Il y a longtemps, le pouvoir réprimait la grève dans le sang. Aujourd’hui, il le fait d’abord avec les mots et les médias (plus quelques morts, des amputés et des éborgnés si besoin…). En face, avec la hausse des prix, on hésite avant de s’asseoir sur plusieurs journées de salaire. Il y a aussi les violences policières, des syndicats affaiblis, plus aucune grande victoire depuis 20 ans, des services publics massacrés, les droits civiques en berne. Et l’avènement d’une société individualiste de plus en plus consumériste. Où l’impopularité d’une grève est en partie indexée sur la gêne occasionnée chez les usagers. Mais alors, à quoi ça sert de manifester ?
Pour le frisson d’abord. Ah, la grève ! Ça nous rappelle nos premières manifs, les fumigènes, les pancartes, les slogans, les yeux qui picotent, les chiffres selon les organisateurs et selon la police, l’odeur des merguez en fin de cortège, les moments à danser derrière la sono de la CGT. Et surtout le bon moyen pour sécher les cours au lycée. Ne rien faire, donc. Car la grève, c’est simple comme bonjour. L’écrivain Jack London (1) nous plonge au cœur d’une grève générale. Un matin, les notables de San Francisco se réveillent et n’ont ni chauffeur, ni cuisinier, ni femme de ménage… Les ouvriers ont déclenché une grève interprofessionnelle illimitée. La production s’arrête et plus rien ne rentre dans le porte-monnaie des patrons. S’engage alors un véritable rapport de force, où le prolétariat et le patronat doivent causer.

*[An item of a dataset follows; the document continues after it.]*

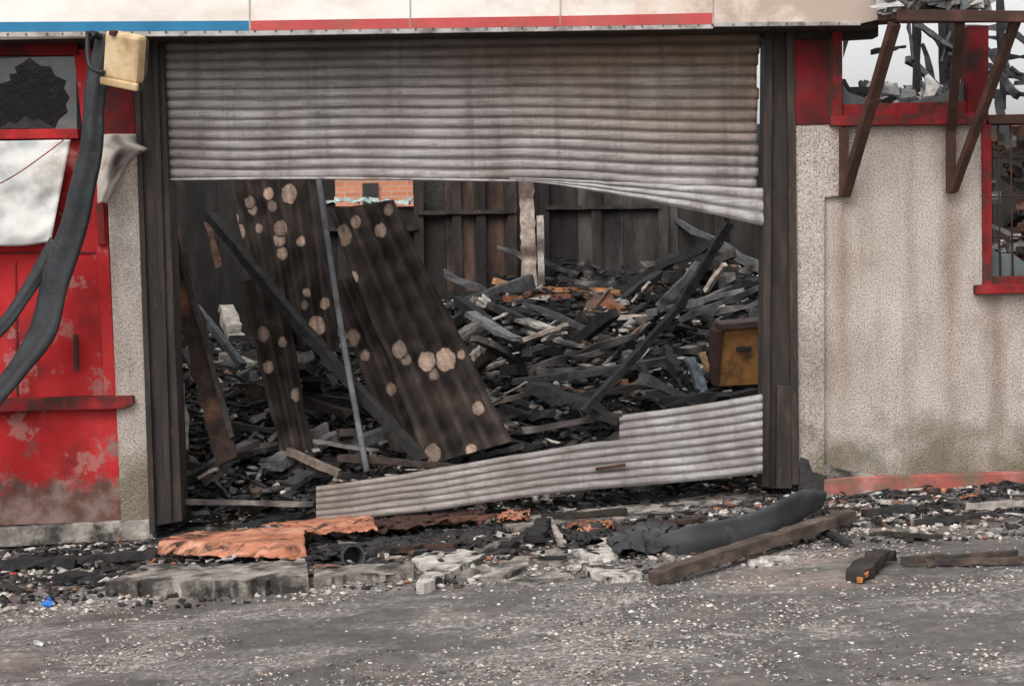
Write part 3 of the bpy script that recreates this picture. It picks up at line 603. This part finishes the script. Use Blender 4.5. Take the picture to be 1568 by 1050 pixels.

C’est aussi respecter le passé. « En France, la grève est le seul moyen pour conquérir les droits sociaux », explique l’historien Stéphane Sirot (2). Il suffit de se plonger dans l’histoire sociale pour s’apercevoir que toutes nos avancées ont été conquises avec les dents. Et souvent en refusant de bosser. La grève générale naît au XIXe siècle. Un concept politique créé par les anarco-syndicalistes, basé sur le refus d’obéir et de servir, qui se développe rapidement avec l’industrialisation du travail. Les plus connues ? En 1936, on gagne la semaine de 40 heures et 15 jours de congés payés. En 1995, le gouvernement Juppé retire son projet de réforme des retraites. En 2005, le CPE est supprimé.
Occuper l’espace public. Vivre ensemble. C’est aussi le moment de prendre le temps d’observer comment on fait société ensemble. Et d’imaginer, de changer les règles du jeu. Contre La loi El Khomri sur le travail, on organise Nuit Debout en autogestion, contre Parcoursup, on bloque les facs.
Et surtout pour la démocratie. N’en déplaise à Macron et sa clique, la grève est un témoin clé des aspirations d’un pays. « Ce qui explique d’ailleurs qu’elle fût longtemps interdite dans la plupart des dictatures de gauche ou de droite. » (3) Moins le pouvoir est populaire et plus la mobilisation sociale est soutenue. Ce qui augure un printemps social. Encore une bonne raison de croire en nos grèves…
Clément Villaume
1- Grève générale, Jack London, 1909, éd. Libertalia, 104 pages, 8 €.
2- À lire le dossier passionnant de la revue Limite, « Grèves : la lutte pour la maintien », oct. 2018, en accès libre sur internet.
3- La grève en débat, Guy Groux et Jean-Marie Pernot sur cairn.info.